Tiyatro ölmez

Köşe Yazısı
17 Haziran 2009 Çarşamba

Yakup ALMELEK


Yüksek tirajlı günlük bir gazetede köşesini ilgiyle ve zevkle takip ettiğim bir köşe yazarımız tiyatro için “ Ölmüş sanattır” sözünü kullandı.

Oldukça abartılı bir tarif değil mi bu?

Madem ki ölmüştür demek ki yok olmuştur veya tarihe intikal etmek üzeredir.

Tiyatro yaşamayan bir sanat ise yaşayan sanatlar hangileridir?

Yaşamayan Tiyatro sanatı derken başka ülkelerdekiler de mi kastediliyor yoksa  konu salt Türk Tiyatrosu mu?    

Ayrıntılarıyla irdelenecek olursa görülecek şu ki tiyatrolar yurt içinde de yurt dışında da yaşıyorlar ve genel durumları da fena değil. Özel tiyatroların içinde şüphesiz mali sıkıntıda olanlar var ancak onlar bile şu veya bu şekilde devam etme çabası içindeler ve başarıyorlar da…
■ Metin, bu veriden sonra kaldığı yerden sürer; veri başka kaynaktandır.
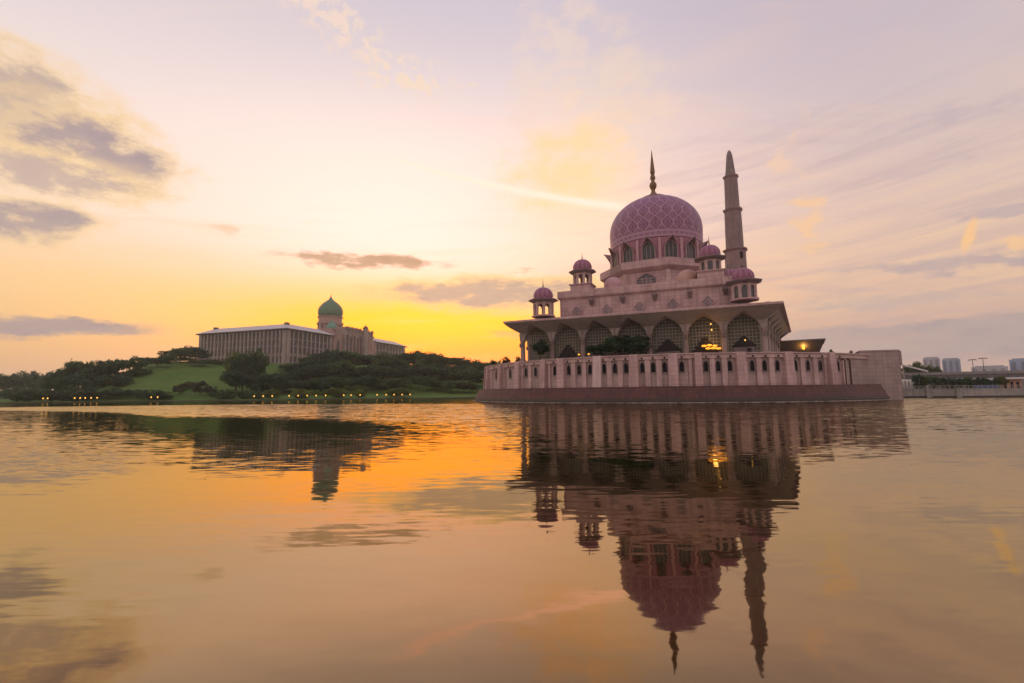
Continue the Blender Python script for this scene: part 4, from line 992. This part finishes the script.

Sonra ekonomik açıdan problem yaşayan yalnız tiyatrolarımız mı? Günümüzde hemen hemen sınaî veya ticari her müessese benzer güçlüklerle karşı karşıya, bizde de bizim dışımızda da…

İki ay önce tanıdığım New York’ta Broadway’de bir tiyatronun sahibi, krizden sonra izleyici sayısında yarı yarıya bir düşüş olduğundan yakınmıştı.

Tiyatro canlı bir sanattır: Birinci kanıt:

İnsana ve insanların oluşturduğu topluma en yakın sanattır. Bireylerle bütünleşmiştir. Çünkü ana ham maddesi insandır. Psikolojik ( ruhsal)  ve sosyolojik ( toplumsal) açıdan insanı didik didik mikroskobik inceleyen bir güzel sanatlar dalıdır, tiyatro…

Tiyatronun tek öğesi yazılı metin veya edebiyat değildir. Oyunculuk, taklit yapma, dans, müzik, dekor, kostüm sahne düzeni, ışık tiyatro mevhumunun önemli unsurlarındandır.

Tiyatro canlı bir sanattır:  İkinci kanıt: 

Dünyanın kuruluşu ile eşit yaştadır. Âdem babamız ve Havva anamızın dünyamıza getirilişlerinden hemen sonra oluştuğu rivayet olunur. Kökeninde eski dinler vardır ancak sonra bağımsızlaşarak sanat haline gelmiştir.        

Milattan on bin kadar yıl önce çizildikleri tahmin edilen pek çok  mağara duvarındaki maskeli yüzler insanların o çağlarda bile  tiyatroya özendiklerini kanıtlıyor.

Tiyatro uygarlıkla eş anlam taşır. Ölmez. Yaşamını yitirmesi demek topluma can veren damarların tıkanması demektir.

Bir söz vardır. Tiyatroda perdeler kapanmamalı. Kapanırsa kayıp edilenlerin ardından o ülke için ” başınız sağ olsun”  demek gerekecektir.